Entertainment

'Empire' is the Smartest, Tackiest, Campiest Prestige Show on TV 

The Lyon family is not meant to be a gritty or grounded depiction of the music industry, and that's the best thing about 'Empire.'

Every member of Empire’s Lyon family — Lucious, Cookie, Andre, Jamal, and Hakeem — has proven to be ruthless, but Empire itself took its gloves off when, this season, it trashed the central plot introduced in the first season. Beginning with its pilot episode, Empire gave Lucious’s intensity an explanation, revealing that he had ALS. Lucious’s ailing health gave the show momentum, and raised the stakes with its central question: which Lyon brother will run the company?
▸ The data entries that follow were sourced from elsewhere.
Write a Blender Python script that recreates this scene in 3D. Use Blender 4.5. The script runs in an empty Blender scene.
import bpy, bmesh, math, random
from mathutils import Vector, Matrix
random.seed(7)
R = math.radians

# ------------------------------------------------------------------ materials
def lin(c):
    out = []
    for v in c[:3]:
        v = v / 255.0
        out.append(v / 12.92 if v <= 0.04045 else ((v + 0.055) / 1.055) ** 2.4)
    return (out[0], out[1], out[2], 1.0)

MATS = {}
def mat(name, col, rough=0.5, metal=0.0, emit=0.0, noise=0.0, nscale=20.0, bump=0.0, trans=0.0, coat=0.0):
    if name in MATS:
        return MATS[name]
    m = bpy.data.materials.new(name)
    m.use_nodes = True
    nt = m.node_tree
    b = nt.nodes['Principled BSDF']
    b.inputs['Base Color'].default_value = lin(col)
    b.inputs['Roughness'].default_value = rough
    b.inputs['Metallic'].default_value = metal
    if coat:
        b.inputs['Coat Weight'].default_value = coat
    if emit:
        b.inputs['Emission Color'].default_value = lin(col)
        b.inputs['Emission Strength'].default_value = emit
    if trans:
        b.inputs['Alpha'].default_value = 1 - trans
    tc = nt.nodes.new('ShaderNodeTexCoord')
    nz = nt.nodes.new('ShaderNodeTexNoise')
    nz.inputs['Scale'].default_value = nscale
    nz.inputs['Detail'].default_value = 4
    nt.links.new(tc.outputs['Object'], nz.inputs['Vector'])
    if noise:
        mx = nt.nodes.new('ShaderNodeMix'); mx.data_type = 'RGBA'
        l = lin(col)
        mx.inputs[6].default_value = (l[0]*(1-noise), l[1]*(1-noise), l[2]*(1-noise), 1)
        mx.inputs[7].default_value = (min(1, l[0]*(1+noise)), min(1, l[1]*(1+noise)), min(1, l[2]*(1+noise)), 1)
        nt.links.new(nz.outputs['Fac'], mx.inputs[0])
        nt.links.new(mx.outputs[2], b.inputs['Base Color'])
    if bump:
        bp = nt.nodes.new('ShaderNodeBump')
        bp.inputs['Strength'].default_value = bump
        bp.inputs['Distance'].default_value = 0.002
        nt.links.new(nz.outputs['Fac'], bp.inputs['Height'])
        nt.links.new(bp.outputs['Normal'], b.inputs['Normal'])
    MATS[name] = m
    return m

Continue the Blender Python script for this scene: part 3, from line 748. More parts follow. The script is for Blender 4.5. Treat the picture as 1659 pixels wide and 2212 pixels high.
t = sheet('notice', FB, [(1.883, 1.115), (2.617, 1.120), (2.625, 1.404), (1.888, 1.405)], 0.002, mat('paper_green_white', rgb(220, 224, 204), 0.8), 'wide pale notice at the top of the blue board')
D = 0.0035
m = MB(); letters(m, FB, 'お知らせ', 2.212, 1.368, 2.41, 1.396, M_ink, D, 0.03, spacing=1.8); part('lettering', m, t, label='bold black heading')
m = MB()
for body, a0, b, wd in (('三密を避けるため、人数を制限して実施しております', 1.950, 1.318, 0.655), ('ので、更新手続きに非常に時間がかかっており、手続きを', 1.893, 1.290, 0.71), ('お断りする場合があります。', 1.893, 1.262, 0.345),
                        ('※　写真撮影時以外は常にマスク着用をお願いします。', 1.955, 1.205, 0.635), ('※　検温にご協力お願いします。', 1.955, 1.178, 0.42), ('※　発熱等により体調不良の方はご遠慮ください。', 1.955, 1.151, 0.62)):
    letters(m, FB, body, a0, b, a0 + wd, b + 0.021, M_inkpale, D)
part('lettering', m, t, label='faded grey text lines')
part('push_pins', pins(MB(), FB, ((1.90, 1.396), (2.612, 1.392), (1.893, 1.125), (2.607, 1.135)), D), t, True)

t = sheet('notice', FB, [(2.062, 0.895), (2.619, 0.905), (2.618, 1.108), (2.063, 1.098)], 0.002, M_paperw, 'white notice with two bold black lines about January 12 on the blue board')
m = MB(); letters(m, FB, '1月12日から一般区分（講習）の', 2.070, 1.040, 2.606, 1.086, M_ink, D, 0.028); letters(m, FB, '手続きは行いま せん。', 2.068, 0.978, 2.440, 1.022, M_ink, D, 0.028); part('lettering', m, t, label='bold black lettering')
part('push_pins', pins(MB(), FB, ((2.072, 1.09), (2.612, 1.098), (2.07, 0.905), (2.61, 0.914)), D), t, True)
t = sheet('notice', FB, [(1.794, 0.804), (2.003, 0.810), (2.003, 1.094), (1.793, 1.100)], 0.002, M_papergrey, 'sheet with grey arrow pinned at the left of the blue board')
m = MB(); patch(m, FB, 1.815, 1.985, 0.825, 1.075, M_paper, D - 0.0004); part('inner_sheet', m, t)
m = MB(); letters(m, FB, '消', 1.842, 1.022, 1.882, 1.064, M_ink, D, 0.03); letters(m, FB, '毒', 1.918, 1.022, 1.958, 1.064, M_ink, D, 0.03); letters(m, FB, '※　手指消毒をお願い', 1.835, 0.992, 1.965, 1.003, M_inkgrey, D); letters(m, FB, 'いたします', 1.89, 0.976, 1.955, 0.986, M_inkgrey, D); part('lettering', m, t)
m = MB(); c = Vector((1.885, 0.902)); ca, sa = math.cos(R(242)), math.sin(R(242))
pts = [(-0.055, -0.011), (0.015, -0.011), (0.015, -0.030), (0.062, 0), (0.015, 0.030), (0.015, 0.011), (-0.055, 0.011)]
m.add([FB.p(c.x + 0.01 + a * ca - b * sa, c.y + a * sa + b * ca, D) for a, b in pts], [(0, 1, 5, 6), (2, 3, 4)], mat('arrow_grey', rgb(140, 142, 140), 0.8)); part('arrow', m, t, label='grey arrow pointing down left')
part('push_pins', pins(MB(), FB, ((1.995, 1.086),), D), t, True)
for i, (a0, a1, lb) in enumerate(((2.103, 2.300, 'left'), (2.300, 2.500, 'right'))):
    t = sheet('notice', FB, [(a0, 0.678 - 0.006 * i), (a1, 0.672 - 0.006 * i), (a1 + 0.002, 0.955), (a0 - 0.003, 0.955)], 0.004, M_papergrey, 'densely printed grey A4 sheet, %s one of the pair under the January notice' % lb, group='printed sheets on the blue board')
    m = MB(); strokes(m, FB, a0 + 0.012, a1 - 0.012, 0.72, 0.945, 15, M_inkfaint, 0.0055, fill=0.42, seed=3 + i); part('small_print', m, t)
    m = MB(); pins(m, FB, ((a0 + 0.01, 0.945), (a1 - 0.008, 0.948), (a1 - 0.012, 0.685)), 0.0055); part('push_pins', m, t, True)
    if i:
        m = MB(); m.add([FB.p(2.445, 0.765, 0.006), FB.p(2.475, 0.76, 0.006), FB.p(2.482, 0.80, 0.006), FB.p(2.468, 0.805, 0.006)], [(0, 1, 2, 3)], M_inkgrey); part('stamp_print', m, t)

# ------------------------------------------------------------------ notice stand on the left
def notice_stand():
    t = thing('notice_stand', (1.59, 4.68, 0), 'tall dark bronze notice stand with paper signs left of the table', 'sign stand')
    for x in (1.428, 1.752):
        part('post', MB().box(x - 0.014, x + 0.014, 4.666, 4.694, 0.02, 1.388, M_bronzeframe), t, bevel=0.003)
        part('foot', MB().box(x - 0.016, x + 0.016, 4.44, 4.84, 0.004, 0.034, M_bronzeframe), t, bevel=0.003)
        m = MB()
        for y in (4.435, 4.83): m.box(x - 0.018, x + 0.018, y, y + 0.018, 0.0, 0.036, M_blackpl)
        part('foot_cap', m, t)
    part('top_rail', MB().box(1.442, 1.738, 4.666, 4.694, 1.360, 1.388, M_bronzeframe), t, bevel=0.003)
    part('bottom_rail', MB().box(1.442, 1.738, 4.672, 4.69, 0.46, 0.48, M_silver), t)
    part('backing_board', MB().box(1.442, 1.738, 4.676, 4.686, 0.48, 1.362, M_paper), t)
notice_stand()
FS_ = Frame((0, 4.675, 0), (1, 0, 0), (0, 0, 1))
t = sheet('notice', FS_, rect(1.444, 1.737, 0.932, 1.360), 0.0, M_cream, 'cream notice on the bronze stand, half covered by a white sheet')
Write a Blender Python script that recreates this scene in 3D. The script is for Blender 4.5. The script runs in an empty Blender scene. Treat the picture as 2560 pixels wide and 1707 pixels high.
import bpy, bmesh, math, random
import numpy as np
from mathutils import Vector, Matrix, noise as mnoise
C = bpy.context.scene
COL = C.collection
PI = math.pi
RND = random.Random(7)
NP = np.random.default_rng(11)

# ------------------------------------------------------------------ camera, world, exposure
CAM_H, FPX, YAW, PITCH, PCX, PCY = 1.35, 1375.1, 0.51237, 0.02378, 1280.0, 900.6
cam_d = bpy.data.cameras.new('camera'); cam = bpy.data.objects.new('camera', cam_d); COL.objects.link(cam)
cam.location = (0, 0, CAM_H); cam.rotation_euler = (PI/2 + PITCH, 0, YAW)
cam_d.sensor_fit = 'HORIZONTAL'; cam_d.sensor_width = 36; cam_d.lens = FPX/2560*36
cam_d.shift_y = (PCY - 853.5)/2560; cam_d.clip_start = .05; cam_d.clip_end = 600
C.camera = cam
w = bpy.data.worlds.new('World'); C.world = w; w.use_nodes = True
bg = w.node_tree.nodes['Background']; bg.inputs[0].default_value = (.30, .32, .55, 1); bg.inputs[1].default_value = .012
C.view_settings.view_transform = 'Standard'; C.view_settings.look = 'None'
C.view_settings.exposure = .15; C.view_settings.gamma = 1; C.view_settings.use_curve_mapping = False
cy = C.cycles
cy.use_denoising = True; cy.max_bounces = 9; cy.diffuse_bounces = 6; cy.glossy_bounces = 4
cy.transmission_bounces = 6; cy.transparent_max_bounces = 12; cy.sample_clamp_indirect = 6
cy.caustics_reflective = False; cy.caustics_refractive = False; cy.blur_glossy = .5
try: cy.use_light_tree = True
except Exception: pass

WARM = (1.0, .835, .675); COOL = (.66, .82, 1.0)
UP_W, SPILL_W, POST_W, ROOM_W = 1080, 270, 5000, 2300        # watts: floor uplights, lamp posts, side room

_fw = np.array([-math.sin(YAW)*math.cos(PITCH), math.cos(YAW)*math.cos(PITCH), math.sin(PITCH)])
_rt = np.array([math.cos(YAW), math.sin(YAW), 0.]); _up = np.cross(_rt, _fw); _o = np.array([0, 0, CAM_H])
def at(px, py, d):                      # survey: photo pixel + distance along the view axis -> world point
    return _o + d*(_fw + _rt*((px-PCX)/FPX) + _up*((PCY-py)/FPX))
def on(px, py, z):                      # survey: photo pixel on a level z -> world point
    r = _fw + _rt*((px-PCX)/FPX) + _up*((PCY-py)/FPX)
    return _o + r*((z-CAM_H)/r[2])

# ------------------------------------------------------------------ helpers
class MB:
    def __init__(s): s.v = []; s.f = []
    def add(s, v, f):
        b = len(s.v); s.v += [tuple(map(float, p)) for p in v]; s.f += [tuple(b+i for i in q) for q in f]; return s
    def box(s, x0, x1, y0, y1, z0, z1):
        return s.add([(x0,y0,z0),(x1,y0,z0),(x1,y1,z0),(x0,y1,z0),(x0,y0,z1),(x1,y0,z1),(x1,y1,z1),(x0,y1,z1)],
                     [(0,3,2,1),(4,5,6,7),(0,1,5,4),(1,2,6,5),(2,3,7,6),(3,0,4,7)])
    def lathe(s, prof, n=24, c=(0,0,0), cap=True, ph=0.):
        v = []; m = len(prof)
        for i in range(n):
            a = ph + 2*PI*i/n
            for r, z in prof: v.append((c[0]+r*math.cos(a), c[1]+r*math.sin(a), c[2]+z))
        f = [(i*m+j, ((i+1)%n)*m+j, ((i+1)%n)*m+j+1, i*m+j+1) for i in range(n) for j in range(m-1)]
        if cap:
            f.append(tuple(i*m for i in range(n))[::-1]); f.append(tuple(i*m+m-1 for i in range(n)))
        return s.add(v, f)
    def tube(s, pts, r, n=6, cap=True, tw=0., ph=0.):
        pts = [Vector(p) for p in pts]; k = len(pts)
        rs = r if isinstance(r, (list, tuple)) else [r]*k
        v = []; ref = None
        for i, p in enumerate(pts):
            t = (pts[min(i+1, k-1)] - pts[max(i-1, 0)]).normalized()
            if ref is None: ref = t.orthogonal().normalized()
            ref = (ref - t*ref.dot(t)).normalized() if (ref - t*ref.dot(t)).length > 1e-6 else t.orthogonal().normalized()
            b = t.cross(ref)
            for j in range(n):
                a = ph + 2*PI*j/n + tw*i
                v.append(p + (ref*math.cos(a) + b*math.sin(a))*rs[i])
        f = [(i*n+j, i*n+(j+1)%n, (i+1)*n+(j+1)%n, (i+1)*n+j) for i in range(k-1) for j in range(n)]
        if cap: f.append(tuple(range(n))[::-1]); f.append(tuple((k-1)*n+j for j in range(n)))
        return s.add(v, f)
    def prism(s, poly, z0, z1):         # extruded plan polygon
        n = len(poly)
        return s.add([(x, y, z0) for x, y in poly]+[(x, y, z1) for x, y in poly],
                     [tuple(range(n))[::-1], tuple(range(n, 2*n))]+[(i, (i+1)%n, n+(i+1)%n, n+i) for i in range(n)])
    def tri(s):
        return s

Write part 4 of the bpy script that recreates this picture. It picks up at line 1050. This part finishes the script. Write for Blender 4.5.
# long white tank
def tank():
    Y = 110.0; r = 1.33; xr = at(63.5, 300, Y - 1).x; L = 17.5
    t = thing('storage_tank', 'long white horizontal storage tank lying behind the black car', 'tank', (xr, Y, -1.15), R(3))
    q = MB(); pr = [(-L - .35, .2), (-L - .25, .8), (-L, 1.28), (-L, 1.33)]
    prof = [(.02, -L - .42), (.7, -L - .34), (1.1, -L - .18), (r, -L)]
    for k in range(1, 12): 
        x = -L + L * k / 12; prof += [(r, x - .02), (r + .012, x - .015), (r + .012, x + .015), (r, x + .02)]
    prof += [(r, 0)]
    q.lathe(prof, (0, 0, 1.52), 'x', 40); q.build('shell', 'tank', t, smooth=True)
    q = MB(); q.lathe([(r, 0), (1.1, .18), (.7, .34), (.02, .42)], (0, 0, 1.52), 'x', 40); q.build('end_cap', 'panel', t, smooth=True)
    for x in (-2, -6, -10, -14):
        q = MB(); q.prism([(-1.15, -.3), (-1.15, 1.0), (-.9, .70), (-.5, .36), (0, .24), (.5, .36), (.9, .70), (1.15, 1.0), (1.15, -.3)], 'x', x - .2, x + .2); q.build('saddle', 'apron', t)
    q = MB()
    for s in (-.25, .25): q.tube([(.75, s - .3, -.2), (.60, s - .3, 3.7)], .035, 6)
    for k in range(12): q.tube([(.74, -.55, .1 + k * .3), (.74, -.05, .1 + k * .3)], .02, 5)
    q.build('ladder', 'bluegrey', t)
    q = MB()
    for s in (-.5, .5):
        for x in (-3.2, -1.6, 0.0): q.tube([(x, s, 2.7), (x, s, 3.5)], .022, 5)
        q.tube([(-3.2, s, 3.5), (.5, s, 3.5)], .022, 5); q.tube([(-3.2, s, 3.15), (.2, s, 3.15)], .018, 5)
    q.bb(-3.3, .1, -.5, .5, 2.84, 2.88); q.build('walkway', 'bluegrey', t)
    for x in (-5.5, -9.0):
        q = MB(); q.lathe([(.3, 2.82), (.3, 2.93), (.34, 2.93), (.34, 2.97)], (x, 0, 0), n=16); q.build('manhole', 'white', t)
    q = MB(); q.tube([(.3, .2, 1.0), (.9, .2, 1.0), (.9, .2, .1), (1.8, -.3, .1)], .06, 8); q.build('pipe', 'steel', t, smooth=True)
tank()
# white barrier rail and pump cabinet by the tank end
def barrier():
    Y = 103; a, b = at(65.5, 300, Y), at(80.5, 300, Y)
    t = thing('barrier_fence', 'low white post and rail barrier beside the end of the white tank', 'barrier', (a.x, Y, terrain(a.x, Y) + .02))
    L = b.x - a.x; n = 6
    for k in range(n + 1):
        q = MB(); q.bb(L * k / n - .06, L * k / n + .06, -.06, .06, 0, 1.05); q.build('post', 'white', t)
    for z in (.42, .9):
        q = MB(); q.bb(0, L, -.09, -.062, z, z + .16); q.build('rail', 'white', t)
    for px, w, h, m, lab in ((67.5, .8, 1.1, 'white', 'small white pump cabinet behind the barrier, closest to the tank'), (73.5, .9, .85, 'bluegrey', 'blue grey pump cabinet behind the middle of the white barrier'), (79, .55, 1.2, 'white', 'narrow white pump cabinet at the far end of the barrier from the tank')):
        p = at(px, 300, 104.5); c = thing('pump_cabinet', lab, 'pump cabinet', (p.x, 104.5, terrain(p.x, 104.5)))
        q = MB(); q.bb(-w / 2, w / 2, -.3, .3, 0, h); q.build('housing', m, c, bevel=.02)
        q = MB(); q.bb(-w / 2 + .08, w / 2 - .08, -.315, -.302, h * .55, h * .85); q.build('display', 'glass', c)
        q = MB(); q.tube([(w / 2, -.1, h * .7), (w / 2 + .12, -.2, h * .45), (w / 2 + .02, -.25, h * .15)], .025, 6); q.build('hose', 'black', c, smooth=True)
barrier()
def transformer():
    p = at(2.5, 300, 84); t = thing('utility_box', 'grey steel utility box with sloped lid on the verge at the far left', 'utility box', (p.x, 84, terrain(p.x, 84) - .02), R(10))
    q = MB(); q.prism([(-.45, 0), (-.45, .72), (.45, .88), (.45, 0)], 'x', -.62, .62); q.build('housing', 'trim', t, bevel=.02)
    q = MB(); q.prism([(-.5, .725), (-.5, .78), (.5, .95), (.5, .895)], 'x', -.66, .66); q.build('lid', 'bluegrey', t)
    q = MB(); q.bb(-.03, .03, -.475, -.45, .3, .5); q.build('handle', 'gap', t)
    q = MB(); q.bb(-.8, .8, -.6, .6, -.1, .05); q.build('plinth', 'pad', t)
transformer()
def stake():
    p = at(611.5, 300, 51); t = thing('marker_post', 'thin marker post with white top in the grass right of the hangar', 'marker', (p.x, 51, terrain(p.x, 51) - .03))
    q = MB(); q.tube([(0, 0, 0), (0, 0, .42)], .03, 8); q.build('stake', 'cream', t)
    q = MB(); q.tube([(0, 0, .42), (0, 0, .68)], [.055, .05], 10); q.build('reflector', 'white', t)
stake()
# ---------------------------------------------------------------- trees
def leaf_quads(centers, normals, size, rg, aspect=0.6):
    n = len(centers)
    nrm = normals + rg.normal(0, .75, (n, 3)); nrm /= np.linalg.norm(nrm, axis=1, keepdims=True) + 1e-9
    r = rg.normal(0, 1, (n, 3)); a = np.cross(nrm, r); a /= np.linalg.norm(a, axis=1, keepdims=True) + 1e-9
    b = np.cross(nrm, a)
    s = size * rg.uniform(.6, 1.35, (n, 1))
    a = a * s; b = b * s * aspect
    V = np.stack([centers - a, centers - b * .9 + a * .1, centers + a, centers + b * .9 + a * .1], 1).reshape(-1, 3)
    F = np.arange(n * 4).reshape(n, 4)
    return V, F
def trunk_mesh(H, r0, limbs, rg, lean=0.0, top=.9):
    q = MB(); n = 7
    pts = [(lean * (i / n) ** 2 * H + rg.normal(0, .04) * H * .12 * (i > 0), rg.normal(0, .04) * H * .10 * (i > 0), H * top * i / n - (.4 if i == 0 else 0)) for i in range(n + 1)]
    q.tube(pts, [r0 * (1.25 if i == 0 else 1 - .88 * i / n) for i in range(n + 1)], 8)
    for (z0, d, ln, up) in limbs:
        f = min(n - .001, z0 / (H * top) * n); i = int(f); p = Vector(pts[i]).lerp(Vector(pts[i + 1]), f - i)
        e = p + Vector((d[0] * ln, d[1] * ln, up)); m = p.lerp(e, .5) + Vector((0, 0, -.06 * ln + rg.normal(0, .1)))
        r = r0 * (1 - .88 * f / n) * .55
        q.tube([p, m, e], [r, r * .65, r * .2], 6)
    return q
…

Because everything in the show is theatrical, Empire rejects all realism or raw emotion. Its affection for volume and grandiose conflicts means it can’t waste too much time on introspection or nuance.

The sequence in which Lucious finds out he doesn’t have ALS, and subsequently kicks his doctor out of his house, uses cinematography previously untouched by the show. The shot changes color rapidly, and several shots of Lucious’s face — a maniacal grin spreading slowly — cut into each other sharply. The camera is close to our mogul, and then suddenly back off, all while he stands at the head of his table, laughing. The sequence is camp in its purest form: Lucious doesn’t know we’re laughing at him or the show, but there’s something cartoon-like in his villainy. When Lucious kills Chris Rock’s character, there’s nothing the audience can do but laugh at his brutality.

We see it again; when Lucious gives each of his sons a ridiculous golden token and his wife a pillow. And again, when Lucious realizes Jamal has been invited to perform on a show he’s been hoping to get. Though the other Lyons are more lovable and dynamic than Lucious, he is the center of Empire’s whirling, campy stratosphere. Cookie has her own scenery-chewing bits, but she orbits around her ex-husband the way her sons do, enacting new scenarios and public spectacles in order to embarrass Lucious, threaten Lucious, seduce Lucious or, as she did with the pillow, try to kill Lucious.

That relentless family drama is what makes this show lovely and satisfying. Hakeem’s guerilla performance of “Dynasty” is still his crowning achievement, and the episode framed him in smoke and red light, with Timbaland’s thundering beats under him.

When Jamal changed his father’s lyrics to “this the kind of song that makes a man love a man,” his environment was similarly theatrical, cast in white instead of Hakeem’s red. Only Andre, the eldest and most tragic Lyon, enacts his campy revenge tactics in private, crawling into his father’s recording studio to attempt suicide.

Is there any other way to accept a show whose primary plot points include a father sharing multiple sex partners with two of his sons, or more than one episode involving the secret disposal of a body? What separates Empire from grittier stories about intrigue and power and masculinity — The Sopranos, Breaking Bad, Vinyl, Mad Men — is not a lack of quality, but the tweaking of several artistic knobs. Everything on Empire, from the volume to the aesthetic to the speed through which its characters tear through plot lines, alliances and lovers, has been cranked up to 11 since the first frames.

When we were introduced to Lucious in the studio, we watched him demand a better performance out of one of his many artists. Frustrated, he broke into the studio and reminded the poor girl about her dead brother, instructing to her put those emotions into the song. The result was spine-tingling, and the scene was only watchable if its audience accepted Lucious and his gold-plated, glitter-filled world as an homage to Douglas Sirk’s technicolor interiors, or the quick scene change-ups in The Monkees or Wonder Woman.

If its audience wants to see all three brothers cry together, Empire traps them in an elevator and turns the emergency signal blue, flooding the scene with drama. If the audience needs to see Hakeem taken down a peg, he’s kidnapped by mysterious criminals who appear out of nowhere. The boys love their mother when the show needs a softer note, and they hate her when it hasn’t been loud or violent enough. The show does what it needs to do, much like the Lyons, in order to survive.

Fox’s musical drama Empire will resume its second season on March 30th, and it’s already been renewed for a third season.